Data extract:

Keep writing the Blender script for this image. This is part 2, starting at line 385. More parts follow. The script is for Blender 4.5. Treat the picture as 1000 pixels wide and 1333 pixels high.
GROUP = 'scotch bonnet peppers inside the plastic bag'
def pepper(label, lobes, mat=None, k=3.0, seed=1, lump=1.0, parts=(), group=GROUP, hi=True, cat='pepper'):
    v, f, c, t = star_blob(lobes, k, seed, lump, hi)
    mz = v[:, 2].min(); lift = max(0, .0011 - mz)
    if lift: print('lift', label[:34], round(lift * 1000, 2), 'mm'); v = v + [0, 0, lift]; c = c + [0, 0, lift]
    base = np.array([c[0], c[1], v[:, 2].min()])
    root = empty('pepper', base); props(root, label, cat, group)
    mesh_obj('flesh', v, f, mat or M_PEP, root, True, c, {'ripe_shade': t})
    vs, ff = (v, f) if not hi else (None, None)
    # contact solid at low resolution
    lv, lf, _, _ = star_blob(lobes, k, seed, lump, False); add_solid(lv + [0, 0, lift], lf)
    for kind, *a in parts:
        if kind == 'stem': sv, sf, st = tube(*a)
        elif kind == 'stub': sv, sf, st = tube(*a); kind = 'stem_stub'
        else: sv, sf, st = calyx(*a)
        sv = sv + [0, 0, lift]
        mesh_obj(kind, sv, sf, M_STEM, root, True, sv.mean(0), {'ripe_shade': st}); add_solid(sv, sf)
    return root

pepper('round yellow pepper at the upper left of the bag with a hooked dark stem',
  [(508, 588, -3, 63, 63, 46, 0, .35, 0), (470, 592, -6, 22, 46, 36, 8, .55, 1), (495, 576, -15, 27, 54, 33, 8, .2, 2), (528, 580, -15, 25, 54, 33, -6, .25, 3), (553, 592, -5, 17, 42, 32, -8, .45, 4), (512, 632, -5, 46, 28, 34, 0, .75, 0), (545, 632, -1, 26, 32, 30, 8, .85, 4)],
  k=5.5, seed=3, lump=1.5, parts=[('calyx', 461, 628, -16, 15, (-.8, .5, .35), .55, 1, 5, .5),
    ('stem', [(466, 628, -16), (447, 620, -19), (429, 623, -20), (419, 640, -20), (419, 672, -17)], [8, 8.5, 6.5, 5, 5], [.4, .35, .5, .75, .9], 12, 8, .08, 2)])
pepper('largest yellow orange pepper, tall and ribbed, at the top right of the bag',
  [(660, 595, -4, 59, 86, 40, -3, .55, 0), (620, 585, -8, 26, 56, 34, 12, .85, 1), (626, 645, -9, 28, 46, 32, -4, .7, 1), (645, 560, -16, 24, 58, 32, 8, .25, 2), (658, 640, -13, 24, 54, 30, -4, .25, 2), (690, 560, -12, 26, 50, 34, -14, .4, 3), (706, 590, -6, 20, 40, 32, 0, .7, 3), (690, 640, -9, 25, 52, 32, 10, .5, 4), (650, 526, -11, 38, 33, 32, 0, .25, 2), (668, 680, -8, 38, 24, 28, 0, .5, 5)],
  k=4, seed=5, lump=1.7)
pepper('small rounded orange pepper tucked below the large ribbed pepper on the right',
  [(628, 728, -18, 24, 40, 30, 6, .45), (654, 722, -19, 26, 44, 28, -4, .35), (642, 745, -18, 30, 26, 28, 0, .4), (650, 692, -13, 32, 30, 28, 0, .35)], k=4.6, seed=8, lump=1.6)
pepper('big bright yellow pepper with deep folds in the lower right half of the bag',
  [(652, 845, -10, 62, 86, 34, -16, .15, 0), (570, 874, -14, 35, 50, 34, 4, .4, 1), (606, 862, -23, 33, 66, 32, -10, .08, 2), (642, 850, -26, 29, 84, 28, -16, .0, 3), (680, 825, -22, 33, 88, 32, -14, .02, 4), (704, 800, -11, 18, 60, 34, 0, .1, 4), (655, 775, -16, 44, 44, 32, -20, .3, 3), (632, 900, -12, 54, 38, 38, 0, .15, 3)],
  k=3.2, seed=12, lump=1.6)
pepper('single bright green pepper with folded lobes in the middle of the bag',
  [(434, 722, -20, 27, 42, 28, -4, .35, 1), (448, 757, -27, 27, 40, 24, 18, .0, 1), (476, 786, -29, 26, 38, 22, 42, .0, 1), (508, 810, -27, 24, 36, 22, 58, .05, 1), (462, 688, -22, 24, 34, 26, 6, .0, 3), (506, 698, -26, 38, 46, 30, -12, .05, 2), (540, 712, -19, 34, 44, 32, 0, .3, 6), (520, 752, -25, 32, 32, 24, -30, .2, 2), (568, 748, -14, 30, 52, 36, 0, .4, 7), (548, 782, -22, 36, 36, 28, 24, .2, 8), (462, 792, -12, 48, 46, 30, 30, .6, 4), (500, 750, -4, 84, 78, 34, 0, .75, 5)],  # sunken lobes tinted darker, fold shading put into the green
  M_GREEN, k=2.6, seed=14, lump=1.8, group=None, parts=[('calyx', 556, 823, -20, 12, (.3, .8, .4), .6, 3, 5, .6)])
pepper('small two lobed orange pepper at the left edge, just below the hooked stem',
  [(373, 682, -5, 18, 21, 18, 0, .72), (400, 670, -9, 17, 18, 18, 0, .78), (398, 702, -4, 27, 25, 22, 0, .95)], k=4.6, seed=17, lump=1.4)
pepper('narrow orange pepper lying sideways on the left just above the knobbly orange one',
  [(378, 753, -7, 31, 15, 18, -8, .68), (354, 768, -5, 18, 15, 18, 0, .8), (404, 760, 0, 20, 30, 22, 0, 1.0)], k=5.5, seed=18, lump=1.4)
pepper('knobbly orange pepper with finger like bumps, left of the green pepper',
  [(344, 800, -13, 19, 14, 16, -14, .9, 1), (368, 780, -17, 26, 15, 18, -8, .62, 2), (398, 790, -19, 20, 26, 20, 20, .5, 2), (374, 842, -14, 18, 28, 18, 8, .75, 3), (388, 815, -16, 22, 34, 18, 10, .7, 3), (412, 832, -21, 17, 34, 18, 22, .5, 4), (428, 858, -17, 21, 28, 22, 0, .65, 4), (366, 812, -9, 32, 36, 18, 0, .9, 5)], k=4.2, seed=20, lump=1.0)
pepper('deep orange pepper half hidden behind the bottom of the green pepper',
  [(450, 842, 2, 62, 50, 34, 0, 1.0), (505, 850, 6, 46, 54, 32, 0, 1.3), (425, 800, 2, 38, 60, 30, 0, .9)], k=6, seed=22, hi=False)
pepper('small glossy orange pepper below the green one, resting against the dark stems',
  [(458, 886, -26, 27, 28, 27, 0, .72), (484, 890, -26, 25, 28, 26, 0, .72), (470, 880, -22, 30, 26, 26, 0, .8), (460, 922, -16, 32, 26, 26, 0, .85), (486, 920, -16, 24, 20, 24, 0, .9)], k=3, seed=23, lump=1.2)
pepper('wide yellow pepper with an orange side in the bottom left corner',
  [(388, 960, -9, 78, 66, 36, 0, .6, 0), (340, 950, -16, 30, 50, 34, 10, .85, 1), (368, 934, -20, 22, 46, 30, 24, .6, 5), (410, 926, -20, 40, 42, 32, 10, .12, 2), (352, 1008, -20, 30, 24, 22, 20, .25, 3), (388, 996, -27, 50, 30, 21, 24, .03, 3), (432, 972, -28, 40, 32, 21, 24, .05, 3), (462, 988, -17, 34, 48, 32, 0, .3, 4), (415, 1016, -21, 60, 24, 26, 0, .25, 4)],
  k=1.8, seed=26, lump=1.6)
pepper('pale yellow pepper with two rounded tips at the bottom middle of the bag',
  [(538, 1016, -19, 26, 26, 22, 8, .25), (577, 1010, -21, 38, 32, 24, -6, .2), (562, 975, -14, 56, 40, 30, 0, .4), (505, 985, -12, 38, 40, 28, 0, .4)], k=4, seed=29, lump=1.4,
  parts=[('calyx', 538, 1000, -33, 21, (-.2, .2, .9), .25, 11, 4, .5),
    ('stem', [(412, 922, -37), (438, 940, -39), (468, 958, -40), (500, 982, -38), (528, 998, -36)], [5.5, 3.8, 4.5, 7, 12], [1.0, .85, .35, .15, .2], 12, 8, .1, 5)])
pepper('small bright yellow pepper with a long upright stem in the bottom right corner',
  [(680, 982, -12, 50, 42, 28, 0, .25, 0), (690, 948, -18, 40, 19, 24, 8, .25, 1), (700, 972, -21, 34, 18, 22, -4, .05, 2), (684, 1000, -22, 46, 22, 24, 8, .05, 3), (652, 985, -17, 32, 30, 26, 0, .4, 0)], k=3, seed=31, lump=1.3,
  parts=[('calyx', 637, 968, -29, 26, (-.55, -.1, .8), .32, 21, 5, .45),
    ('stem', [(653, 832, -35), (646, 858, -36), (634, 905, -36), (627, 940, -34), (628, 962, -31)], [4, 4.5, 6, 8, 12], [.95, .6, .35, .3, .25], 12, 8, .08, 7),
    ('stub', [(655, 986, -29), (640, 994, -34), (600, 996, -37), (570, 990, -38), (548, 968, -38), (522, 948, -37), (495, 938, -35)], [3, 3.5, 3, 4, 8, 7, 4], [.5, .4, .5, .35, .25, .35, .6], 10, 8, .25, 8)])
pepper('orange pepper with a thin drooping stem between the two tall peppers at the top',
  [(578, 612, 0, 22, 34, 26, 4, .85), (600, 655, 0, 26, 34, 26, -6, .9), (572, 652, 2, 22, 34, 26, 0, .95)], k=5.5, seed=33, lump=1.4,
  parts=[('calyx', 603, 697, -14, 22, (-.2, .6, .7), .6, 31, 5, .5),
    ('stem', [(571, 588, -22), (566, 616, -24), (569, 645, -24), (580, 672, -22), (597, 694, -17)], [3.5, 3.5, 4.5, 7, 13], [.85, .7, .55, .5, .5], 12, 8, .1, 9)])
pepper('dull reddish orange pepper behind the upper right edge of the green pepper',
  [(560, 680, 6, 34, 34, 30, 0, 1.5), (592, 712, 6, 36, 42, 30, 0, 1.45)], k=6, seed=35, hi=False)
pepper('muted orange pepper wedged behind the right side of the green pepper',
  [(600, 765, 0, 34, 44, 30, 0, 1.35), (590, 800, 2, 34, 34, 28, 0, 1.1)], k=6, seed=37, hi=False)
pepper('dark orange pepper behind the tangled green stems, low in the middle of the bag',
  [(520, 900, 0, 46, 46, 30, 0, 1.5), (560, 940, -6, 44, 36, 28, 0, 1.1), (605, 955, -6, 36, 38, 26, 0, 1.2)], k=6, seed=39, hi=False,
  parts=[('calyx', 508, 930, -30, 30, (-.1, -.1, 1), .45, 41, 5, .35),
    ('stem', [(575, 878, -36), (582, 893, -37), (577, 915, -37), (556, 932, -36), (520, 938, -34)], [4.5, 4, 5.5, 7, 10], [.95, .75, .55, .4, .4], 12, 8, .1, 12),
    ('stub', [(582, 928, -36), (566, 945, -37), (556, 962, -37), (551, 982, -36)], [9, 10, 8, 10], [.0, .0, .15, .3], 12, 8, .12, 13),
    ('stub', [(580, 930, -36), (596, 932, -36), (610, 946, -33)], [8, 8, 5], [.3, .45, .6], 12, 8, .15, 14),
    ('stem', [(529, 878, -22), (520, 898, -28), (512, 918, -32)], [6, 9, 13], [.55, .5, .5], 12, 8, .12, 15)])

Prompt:
Extract exactly the leading lines of the data, stopping at and including the line with "return root".

Exercise answer:
Keep writing the Blender script for this image. This is part 2, starting at line 385. More parts follow. The script is for Blender 4.5. Treat the picture as 1000 pixels wide and 1333 pixels high.
GROUP = 'scotch bonnet peppers inside the plastic bag'
def pepper(label, lobes, mat=None, k=3.0, seed=1, lump=1.0, parts=(), group=GROUP, hi=True, cat='pepper'):
    v, f, c, t = star_blob(lobes, k, seed, lump, hi)
    mz = v[:, 2].min(); lift = max(0, .0011 - mz)
    if lift: print('lift', label[:34], round(lift * 1000, 2), 'mm'); v = v + [0, 0, lift]; c = c + [0, 0, lift]
    base = np.array([c[0], c[1], v[:, 2].min()])
    root = empty('pepper', base); props(root, label, cat, group)
    mesh_obj('flesh', v, f, mat or M_PEP, root, True, c, {'ripe_shade': t})
    vs, ff = (v, f) if not hi else (None, None)
    # contact solid at low resolution
    lv, lf, _, _ = star_blob(lobes, k, seed, lump, False); add_solid(lv + [0, 0, lift], lf)
    for kind, *a in parts:
        if kind == 'stem': sv, sf, st = tube(*a)
        elif kind == 'stub': sv, sf, st = tube(*a); kind = 'stem_stub'
        else: sv, sf, st = calyx(*a)
        sv = sv + [0, 0, lift]
        mesh_obj(kind, sv, sf, M_STEM, root, True, sv.mean(0), {'ripe_shade': st}); add_solid(sv, sf)
    return root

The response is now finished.